Nous ne pouvons recevoir les arguments avancés pour demander la suppression de
la disposition dite « amendement Michelin », disposition qualifiée d'« inutile,
de source de complication car retardant les licenciements et permettant des
manoeuvres dilatoires ».
Tout en étant conscients de la portée relative de cet article, en raison
principalement de la généralisation de la durée légale à 35 heures, nous
voterons contre sa suppression.
M. Gilbert Chabroux.
Je demande la parole pour explication de vote.
M. le président.
La parole est à M. Chabroux.
M. Gilbert Chabroux.
L'article 31 a effectivement pour origine l'« amendement Michelin », déposé
par Odile Saugues, députée du Puy-de-Dôme et ancienne salariée de l'entreprise
Michelin.
Cet amendement a suscité des polémiques. Il est, en effet, au coeur du
dispositif de soutien à la création d'emplois en ce qu'il exige que la
réduction du temps de travail fasse obligatoirement partie des moyens mis en
oeuvre préalablement à toute réduction d'emplois.
Il est vrai que cette disposition n'aura qu'une durée de validité limitée dans
le temps. Il nous paraît cependant fondamental - l'expérience le démontre - de
rappeler en attendant à tous les employeurs et salariés que la réduction du
temps de travail doit non seulement être appliquée - c'est la loi - mais aussi
participer aux mesures de sauvegarde de l'emploi. Sur le plan national, elle y
participe d'ailleurs déjà pleinement, comme en témoigne le nombre d'emplois
créés et sauvegardés.
Par ailleurs, je voudrais rappeler que les plans de sauvegarde de l'emploi
conduisent au versement d'aides publiques dont le coût financier et social est
important pour la collectivité nationale.

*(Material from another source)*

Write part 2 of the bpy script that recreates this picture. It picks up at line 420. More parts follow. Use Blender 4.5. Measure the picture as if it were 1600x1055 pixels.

Ce rappel me semble nécessaire. Le non-respect de la loi doit être sanctionné
et la nullité de la procédure de licenciement doit pouvoir être prononcée par
le juge.
M. le président.
Je mets aux voix l'amendement n° 175, repoussé par le Gouvernement
(L'amendement est adopté.)
M. le président.
En conséquence, l'article 31 est supprimé.